Source: The Yiddish Book Center
A newly redesigned website offers unprecedented access to a thousand years of Yiddish literature and culture, including books, literary works in translation, oral histories, films, and archival audio recordings of lectures by and interviews with major Jewish writers and cultural figures. Together, these materials are a boon not just to scholars and students, but to anyone interested in exploring modern Jewish creativity and experience.
The website is the work of the Yiddish Book Center, in Amherst, Massachusetts. “The redesigned site has something for everyone,” said Aaron Lansky, the Center’s founder and president. “It allows visitors to search all our collections at once—including materials in all genres, in both English and in Yiddish—and to instantly access or download any item, in its entirety, completely free of charge.”
The Yiddish Book Center was founded in 1980 when Lansky, then a graduate student, and a small group of fellow students set out to rescue unwanted and discarded Yiddish books. They went on to recover more than a million volumes.

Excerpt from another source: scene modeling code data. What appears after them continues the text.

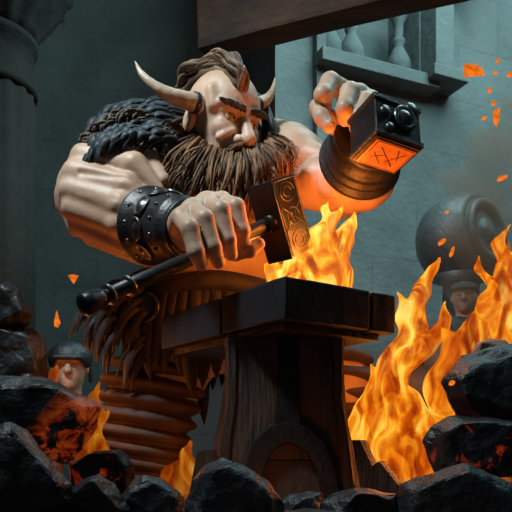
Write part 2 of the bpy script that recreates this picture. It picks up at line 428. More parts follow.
# stepped underside plate
bm = bmesh.new(); box_bm(bm, Nn+lv*.5+rv*.5+Vector((0,0,zt-th_-.012)), lv*.44, rv*.42, Vector((0,0,.014)), .004); bmo('under_plate', bm, M['darkiron'], anvil)
def pedestal(name, prof, yf, yb, m, parent, sub=1):
    """prof: list of (z, x0, x1); straight loft, front at yf"""
    V, Fc = [], []
    c_ = .12
    for z, x0, x1 in prof:
        w = (x1-x0); ch = .05
        ring = [(x0+ch,yf),(x1-ch,yf),(x1,yf+ch),(x1,yb-ch),(x1-ch,yb),(x0+ch,yb),(x0,yb-ch),(x0,yf+ch)]
        V += [(a,b,z) for a,b in ring]
    for i in range(len(prof)-1):
        for q in range(8): Fc.append((i*8+q, i*8+(q+1)%8, (i+1)*8+(q+1)%8, (i+1)*8+q))
    Fc.append(tuple(range(8))[::-1]); Fc.append(tuple((len(prof)-1)*8+q for q in range(8)))
    bm = bmesh.new(); vs = [bm.verts.new(v) for v in V]
    for f in Fc: bm.faces.new([vs[i] for i in f])
    return bmo(name, bm, m, parent)
yf = 2.62
def xz(px, py, Y=yf): p = P(px,py,Y); return p.x, p.z
prof = []
for y_, l, r in ((575,190,392),(520,196,380),(480,204,366),(458,208,360),(438,214,353),(425,217,350),(405,221,348),(380,224,346),(350,225,345),(334,222,348)):
    x0, z = xz(l, y_); x1, _ = xz(r, y_); prof.append((max(z,0.0) if y_ < 575 else 0.0, x0, x1))
prof = [p for i, p in enumerate(prof) if i == 0 or p[0] > prof[i-1][0]+.005]; prof[-1] = (zt-th_-.02, prof[-1][1], prof[-1][2])
pedestal('pedestal', prof, yf, 3.08, M['wood'], anvil)
def ribbon(name, pts, w, depth, Y, m, parent):
    """flat band following pixel points on the plane at depth Y, raised towards the viewer"""
    pts3 = [P(x, y, Y) for x, y, _ in pts]; V, Fc = [], []
    for i, p in enumerate(pts3):
        t = (pts3[min(i+1,len(pts3)-1)]-pts3[max(i-1,0)]).normalized(); s = Vector((-t.z,0,t.x))
        hw = R(pts[i][2], Y)
        for a, b in ((-1,0),(1,0),(1,1),(-1,1)): V.append(p+s*hw*a*(1 if b==0 else .85)+Vector((0,-depth*b+.01,0)))
    for i in range(len(pts3)-1):
        for q in range(4): Fc.append((i*4+q, i*4+(q+1)%4, (i+1)*4+(q+1)%4, (i+1)*4+q))
    Fc += [(3,2,1,0), tuple(len(V)-4+q for q in range(4))]
    bm = bmesh.new(); vs = [bm.verts.new(v) for v in V]
    for f in Fc: bm.faces.new([vs[i] for i in f])
    return bmo(name, bm, m, parent)
ribbon('center_strap', [(288,334,11),(288,370,11),(288,400,12),(288,430,14),(288,442,17)], 0, .035, yf, M['darkiron'], anvil)
ribbon('arch_strap', [(250,560,9),(252,500,9),(254,470,10),(262,447,11),(275,436,12),(288,432,12),(301,436,12),(315,447,11),(325,470,10),(331,500,9),(338,560,9)], 0, .045, yf, M['darkiron'], anvil)
bm = bmesh.new(); c = P(290,500,yf); box_bm(bm, (c.x,yf-.002,.16), (.125,0,0), (0,.006,0), (0,0,.16)); bmo('arch_panel', bm, M['hide'], anvil)
# ledges in the dark shadow of the top: brackets left and right
for px, s in ((232,1),(338,-1)):
    ribbon('side_rib', [(px,334,5),(px,400,4),(px-6*s,440,5),(px-14*s,520,6)], 0, .018, yf, M['wood'], anvil)

# ================================================================== THE SMITH
smith = thing('person', P(225,520,3.6)*1, 'huge bearded horned smith leaning over the anvil, gripping a hammer', 'person')
smith.location.z = 0
# handle line of the held hammer
HA = P(85,305,2.30); HB = Vector((.0545,2.834,1.274))
def hline(px):
    # point of the handle seen at column px
    a = (px-CX)/F; t = (a*HA.y-HA.x)/((HB.x-HA.x)-a*(HB.y-HA.y)); return HA.lerp(HB, t)
# head frame
yaw, pit = math.radians(39), math.radians(13)
hf = Vector((math.sin(yaw)*math.cos(pit), -math.cos(yaw)*math.cos(pit), -math.sin(pit)))
hs = Vector((math.cos(yaw), math.sin(yaw), 0)); hu = hs.cross(-hf)
HC = P(223,117,3.2)
def H(f, s, u): return HC+hf*f+hs*s+hu*u
AX = [tuple(hf), tuple(hs), tuple(hu)]
head = grp(.03, [
    ell(H(-.01,0,.02), (.195,.158,.182), AX, .02),
    ell(H(.03,0,-.10), (.145,.118,.15), AX, .05),         # face mass
    ell(H(-.02,0,-.2), (.15,.12,.12), AX, .05),           # jaw
    cap(H(.172,.020,-.004), .020, H(.138,.105,.018), .017, .016),  # brow ridges, low in the middle
    cap(H(.172,-.020,-.004), .020, H(.138,-.105,.018), .017, .016),
    cap(H(.166,.012,.025), .008, H(.160,.05,.050), .007, .012),
    cap(H(.166,-.012,.025), .008, H(.160,-.05,.050), .007, .012),
    cap(H(.165,.0,.045), .007, H(.155,.06,.075), .006, .012),
    cap(H(.165,.0,.045), .007, H(.155,-.06,.075), .006, .012),
    cap(H(.10,-.125,.0), .02, H(.08,-.135,.07), .015, .03),
    ell(H(.118,.078,-.082), (.042,.036,.030), AX, .03),   # cheekbones
    ell(H(.118,-.078,-.082), (.042,.036,.030), AX, .03),
    cut(ell(H(.180,.060,-.036), (.044,.040,.024), AX, .012)),
    cut(ell(H(.180,-.060,-.036), (.044,.040,.024), AX, .012)),
    cap(H(.165,0,-.012), .019, H(.218,0,-.108), .029, .012),      # nose
    sph(H(.228,0,-.124), .031, .012),
    ell(H(.194,.035,-.126), (.028,.019,.020), AX, .008), ell(H(.194,-.035,-.126), (.028,.019,.020), AX, .008),
    cap(H(.175,.05,-.09),.014,H(.14,.10,-.13),.018,.015), cap(H(.175,-.05,-.09),.014,H(.14,-.10,-.13),.018,.015),
    cap(H(.152,.030,-.060), .010, H(.135,.10,-.058), .009, .008),   # lower lids
    cap(H(.152,-.030,-.060), .010, H(.135,-.10,-.058), .009, .008),
    cap(H(.158,.028,-.020), .009, H(.137,.10,-.012), .008, .006),   # upper lids
    cap(H(.158,-.028,-.020), .009, H(.137,-.10,-.012), .008, .006),
    ell(H(-.02,-.165,-.06), (.035,.022,.05), AX, .01), ell(H(-.02,.165,-.06), (.035,.022,.05), AX, .01),
    cut(ell(H(-.005,-.19,-.06), (.016,.014,.03), AX, .01)),
])
def q3(px,py,Y): return tuple(P(px,py,Y))
def pxcap(a, ra, b, rb, k=.03):
    return cap(q3(*a), R(ra,a[2]), q3(*b), R(rb,b[2]), k)
torso = grp(.06, [
    ell(q3(212,190,3.55), (.40,.26,.34), None, .08),
    ell(q3(215,262,3.62), (.37,.28,.27), None, .08),
    ell(q3(215,335,3.68), (.34,.25,.20), None, .08),
    pxcap((225,150,3.45), 34, (222,118,3.3), 32, .06),          # neck
    pxcap((205,140,3.5), 30, (145,148,3.45), 30, .05),           # trapezius
    pxcap((240,138,3.5), 26, (292,150,3.5), 24, .05),
    ell(q3(172,185,3.34), (.15,.12,.15), None, .03),             # pectorals
    ell(q3(262,190,3.40), (.16,.12,.15), None, .03),
    # thighs, calves and feet
    pxcap((178,348,3.68), 44, (150,410,3.62), 36, .05), pxcap((150,410,3.62), 33, (152,500,3.68), 20, .04),
    pxcap((262,348,3.68), 42, (338,385,3.60), 34, .05), pxcap((338,385,3.60), 32, (335,498,3.68), 20, .04),
])
larm = grp(.018, [
    pxcap((148,150,3.42), 36, (98,188,3.20), 37, .03),
    ell(q3(128,148,3.34), (.20,.16,.14), None, .02),            # deltoid
    pxcap((95,194,3.18), 38, (150,227,3.04), 31, .02), pxcap((150,227,3.04), 30, (188,229,2.80), 20, .03),
    sph(q3(67,206,3.18), R(11,3.1), .02),                        # elbow
    pxcap((96,146,3.18), 14, (140,148,3.12), 13, .02), pxcap((140,148,3.11), 13, (164,180,3.06), 8, .02),
    pxcap((84,158,3.11), 14, (134,166,3.04), 13, .02), pxcap((134,166,3.03), 13, (158,190,3.02), 7, .02),
    pxcap((76,174,3.07), 14, (126,186,3.00), 12, .02), pxcap((126,186,2.99), 12, (148,206,2.99), 7, .02),
    pxcap((72,190,3.06), 13, (120,205,2.99), 12, .02), pxcap((120,205,2.97), 12, (142,222,2.98), 7, .02),
    pxcap((74,208,3.07), 13, (118,224,3.01), 11, .02), pxcap((118,224,2.99), 11, (138,238,3.02), 7, .02),
    pxcap((82,224,3.11), 12, (128,246,3.06), 10, .02),
    pxcap((64,196,3.16), 9, (78,226,3.15), 11, .02), pxcap((92,236,3.16), 10, (140,256,3.10), 9, .02),
    cut(pxcap((80,172,2.995),2.2,(132,178,2.93),1.5,.02)), cut(pxcap((76,190,2.97),2.2,(128,200,2.89),1.5,.02)), cut(pxcap((78,207,2.97),2.2,(122,220,2.90),1.5,.02)),
])
def finger(pts, rr, k=.008):
    it = []
    for i in range(len(pts)-1): it.append(cap(pts[i], rr[i], pts[i+1], rr[i+1], .012))
    return grp(k, it)
h = [hline(x) for x in (193,209,225,241)]
def rel(px, py, base, dy): return P(px, py, base.y+dy)
FLc = [  # pinky .. index of the hand on the handle: MCP, PIP, DIP, tip
    [rel(181,219,h[0],.03), rel(190,229,h[0],-.07), rel(196,252,h[0],-.075), rel(201,264,h[0],-.03)],
    [rel(193,210,h[1],.03), rel(205,219,h[1],-.08), rel(213,247,h[1],-.08), rel(218,262,h[1],-.03)],
    [rel(207,203,h[2],.03), rel(221,210,h[2],-.08), rel(228,240,h[2],-.08), rel(231,254,h[2],-.03)],
    [rel(222,202,h[3],.03), rel(236,207,h[3],-.07), rel(242,231,h[3],-.07), rel(243,243,h[3],-.03)],
]
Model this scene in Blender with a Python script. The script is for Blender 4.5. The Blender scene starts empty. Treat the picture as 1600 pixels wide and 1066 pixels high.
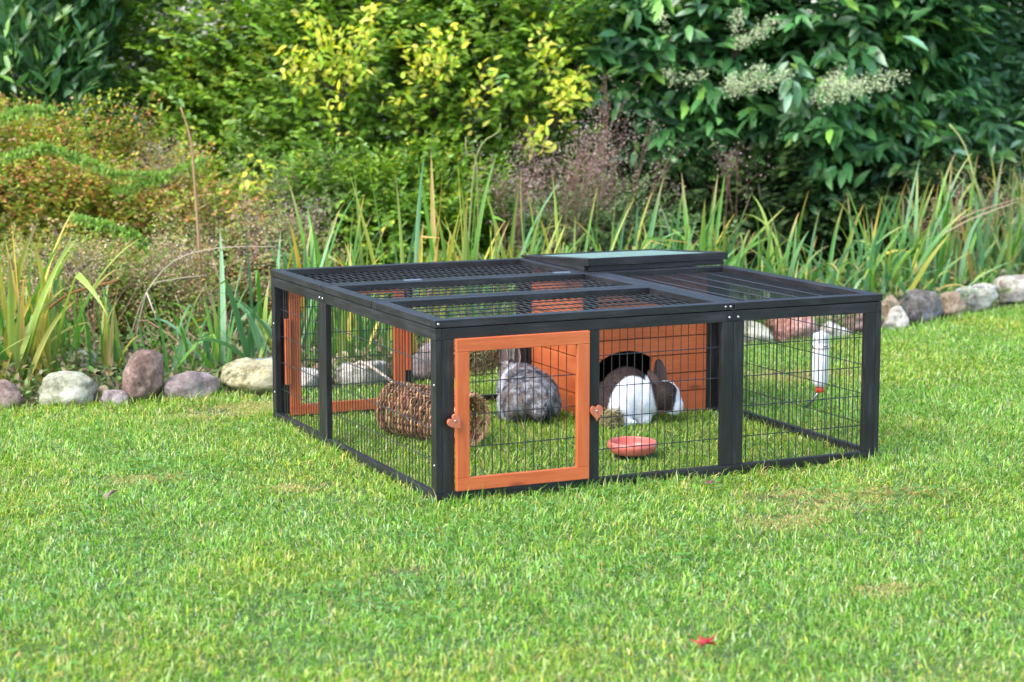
import bpy, bmesh, math, random
import numpy as np
from mathutils import Vector, Matrix
random.seed(7)
R = np.random.default_rng(11)
S = bpy.context.scene
COL = S.collection
PI = math.pi

# ------------------------------------------------------------------ camera
PITCH, YAW, FPX = 0.1424, 0.4328, 3183.6
CAM = Vector((-1.9954, -4.7884, 1.1705))
cd = bpy.data.cameras.new('camera'); cam = bpy.data.objects.new('camera', cd); COL.objects.link(cam)
cam.location = CAM
cam.rotation_euler = (PI/2 - PITCH, 0, -YAW)
cd.sensor_width = 36; cd.lens = 36*FPX/1600
cd.clip_start = .05; cd.clip_end = 500
cd.dof.use_dof = True; cd.dof.focus_distance = 5.75; cd.dof.aperture_fstop = 4.2
S.camera = cam

# ------------------------------------------------------------------ light
SUN_EL, SUN_AZ = math.radians(50), math.radians(-105)      # azimuth from +y towards +x
w = bpy.data.worlds.new('World'); S.world = w; w.use_nodes = True
nt = w.node_tree; nt.nodes.clear()
sky = nt.nodes.new('ShaderNodeTexSky'); sky.sky_type = 'NISHITA'; sky.sun_disc = False
sky.sun_elevation = SUN_EL; sky.sun_rotation = SUN_AZ
sky.air_density = 1.0; sky.dust_density = 2.2; sky.ozone_density = 1.0
bg = nt.nodes.new('ShaderNodeBackground'); bg.inputs[1].default_value = .15
wo = nt.nodes.new('ShaderNodeOutputWorld')
nt.links.new(sky.outputs[0], bg.inputs[0]); nt.links.new(bg.outputs[0], wo.inputs[0])
sl = bpy.data.lights.new('sun', 'SUN'); sl.energy = 1.0; sl.angle = math.radians(40); sl.color = (1, .975, .94)
so = bpy.data.objects.new('sun', sl); COL.objects.link(so)
sd = Vector((math.sin(SUN_AZ)*math.cos(SUN_EL), math.cos(SUN_AZ)*math.cos(SUN_EL), math.sin(SUN_EL)))
so.rotation_euler = sd.to_track_quat('Z', 'Y').to_euler(); so.location = (-3, -3, 6)
S.view_settings.view_transform = 'Standard'; S.view_settings.look = 'None'
S.view_settings.exposure = 2.0; S.view_settings.gamma = 1
S.cycles.max_bounces = 8; S.cycles.transparent_max_bounces = 8

FWH = np.array([math.sin(YAW), math.cos(YAW)]); RT = np.array([math.cos(YAW), -math.sin(YAW)])
def V(px, d):
    """ground point at depth d along the view axis, px = column it stands under"""
    lat = (px-800)/FPX*d
    return np.array([CAM.x, CAM.y]) + FWH*d + RT*lat
def hz(py, d):
    """height whose picture row is py at depth d"""
    return CAM.z - (py-76)*d/FPX

# ------------------------------------------------------------------ materials
def new_mat(name):
    m = bpy.data.materials.new(name); m.use_nodes = True
    return m, m.node_tree, m.node_tree.nodes['Principled BSDF']
def N(t, typ, **k):
    n = t.nodes.new(typ)
    for a, b in k.items(): setattr(n, a, b)
    return n
def ramp(t, fac, stops):
    r = N(t, 'ShaderNodeValToRGB'); t.links.new(fac, r.inputs[0])
    e = r.color_ramp.elements
    e[0].position, e[0].color = stops[0][0], (*stops[0][1], 1)
    e[1].position, e[1].color = stops[-1][0], (*stops[-1][1], 1)
    for p, c in stops[1:-1]:
        q = e.new(p); q.color = (*c, 1)
    return r.outputs[0]
def attr(t, name):
    return N(t, 'ShaderNodeAttribute', attribute_name=name)
def noise(t, vec, scale, detail=4, rough=.55):
    n = N(t, 'ShaderNodeTexNoise'); n.inputs['Scale'].default_value = scale
    n.inputs['Detail'].default_value = detail; n.inputs['Roughness'].default_value = rough
    if vec is not None: t.links.new(vec, n.inputs['Vector'])
    return n.outputs['Fac']
def bump(t, b, h, strength, dist):
    n = N(t, 'ShaderNodeBump'); n.inputs['Strength'].default_value = strength; n.inputs['Distance'].default_value = dist
    t.links.new(h, n.inputs['Height']); t.links.new(n.outputs[0], b.inputs['Normal'])
def wood(name, dark, mid, light, rough):
    m, t, b = new_mat(name)
    a = attr(t, 'grain').outputs['Vector']
    mp = N(t, 'ShaderNodeMapping'); mp.inputs['Scale'].default_value = (5, 70, 70); t.links.new(a, mp.inputs[0])
    f1 = noise(t, mp.outputs[0], 1.6, 5, .6)
    mp2 = N(t, 'ShaderNodeMapping'); mp2.inputs['Scale'].default_value = (6, 14, 14); t.links.new(a, mp2.inputs[0])
    f2 = noise(t, mp2.outputs[0], 1.3, 3)
    mx = N(t, 'ShaderNodeMath', operation='MULTIPLY_ADD'); t.links.new(f1, mx.inputs[0]); mx.inputs[1].default_value = .55
    m3 = N(t, 'ShaderNodeMath', operation='MULTIPLY'); t.links.new(f2, m3.inputs[0]); m3.inputs[1].default_value = .45
    t.links.new(m3.outputs[0], mx.inputs[2])
    c = ramp(t, mx.outputs[0], [(.28, dark), (.5, mid), (.72, light)])
    # knots
    vo = N(t, 'ShaderNodeTexVoronoi'); mp3 = N(t, 'ShaderNodeMapping'); mp3.inputs['Scale'].default_value = (3.2, 10, 10)
    t.links.new(a, mp3.inputs[0]); t.links.new(mp3.outputs[0], vo.inputs['Vector']); vo.inputs['Scale'].default_value = 1.2
    kn = ramp(t, vo.outputs['Distance'], [(.05, (1, 1, 1)), (.13, (0, 0, 0))])
    mm = N(t, 'ShaderNodeMix', data_type='RGBA'); t.links.new(kn, mm.inputs[0]); t.links.new(c, mm.inputs[6])
    mm.inputs[7].default_value = (*[x*.45 for x in dark], 1)
    t.links.new(mm.outputs[2], b.inputs['Base Color'])
    rr = N(t, 'ShaderNodeMapRange'); rr.inputs[3].default_value = rough-.1; rr.inputs[4].default_value = rough+.15
    t.links.new(f2, rr.inputs[0]); t.links.new(rr.outputs[0], b.inputs['Roughness'])
    bump(t, b, f1, .35, .0012)
    return m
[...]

Rather than simply warehouse recovered Yiddish books, the Center was determined from the outset to place old volumes in the hands of new readers. Lansky and his colleagues drew on duplicate holdings to make out-of-print titles available to students and scholars and to establish or strengthen Yiddish holdings at more than 700 libraries in twenty-six countries. As technology improved, the organization began digitizing Yiddish books and placing them online. They have since been downloaded an astonishing 1.6 million times—in many cases, by young people eager to explore the full range of modern Jewish culture.
The Yiddish Book Center's redesigned website takes this effort even further, making it easy to search the entirety of the Center’s vast collections. Search for the Yiddish writer Avrom Sutzkever, for instance, and you’ll find digitized volumes of his writings, an archival recording of a lecture he delivered in Montreal in 1959, vintage recordings of some of his best known poems read by Yiddish actors, links to translations of his work, and oral history interviews with scholars and family members, including his daughter and granddaughter. Similarly, a search for the writer Itzik Manger yields both digital and audio books, a recorded interview in which Manger discusses his theory of poetry, oral history interviews with people who knew him, and new English-language content about the writer composed and curated by Eitan Kensky, the Center’s director of collections initiatives. Kensky, who came to the Center last year, is mining its collections to find new ways to share its vast literary and cultural treasures with new audiences, with the goal of underscoring the connections between Yiddish literature and contemporary culture.
The Yiddish Book Center’s groundbreaking effort to make its collections freely accessible has been recognized as a model for other libraries. In 2014, in a White House ceremony, First Lady Michelle Obama awarded the organization the National Medal for Museum and Library Service.
The Yiddish Book Center’s new website was designed by Cogapp, a digital media agency in Brighton, England. The firm was selected for its creative vision and its extensive experience working with digital collections elsewhere, including at the Metropolitan Museum of Art, the British Museum, and the National Baseball Hall of Fame and Museum.